The structure of the Pavilion is articulated around two essential poles: firstly, the transcendent Word, which is “in the beginning” and which reveals the dialogical and communicative nature of the God of Jesus Christ (v. 1-5); and then the Word made “flesh”, body, bringing the presence of God in humanity, especially where it appears injured and suffering (v. 14). The encounter of these “vertical-transcendent” and “horizontal-immanent” dimensions is the heart of the research.

The two “tables” of the Prologue of John’s Gospel are the basic inspiration for the artistic creations of three artists, who have been chosen after a long selection, in light of some precise criteria: the consonance of their own journeys with the chosen theme, the variety of the techniques used, their internationality, diversity and geographic and cultural provenance, and above all the open and evolutionary nature of their work.

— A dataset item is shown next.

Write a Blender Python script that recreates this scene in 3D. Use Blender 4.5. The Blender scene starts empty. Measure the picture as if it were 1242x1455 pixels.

Presentation of the Theme by Cardinal Ravasi

          It was 1982 and the Canadian literary critic Northrop Frye published his essay The Great Code which Einaudi translated into Italian in 1986: but the formula “great code” had been coined nearly two hundred years earlier by that original and eclectic Englishman, the painter, poet and engraver William Blake. As a meta-text for his creations, he had often used the Bible itself, the supreme iconographic and literary “code” adopted by Western artists for centuries. Participating for the first time at the Venice Biennale d’Arte in 2013, the Holy See wished ideally to refresh this bond which had become undone during the last century, generating...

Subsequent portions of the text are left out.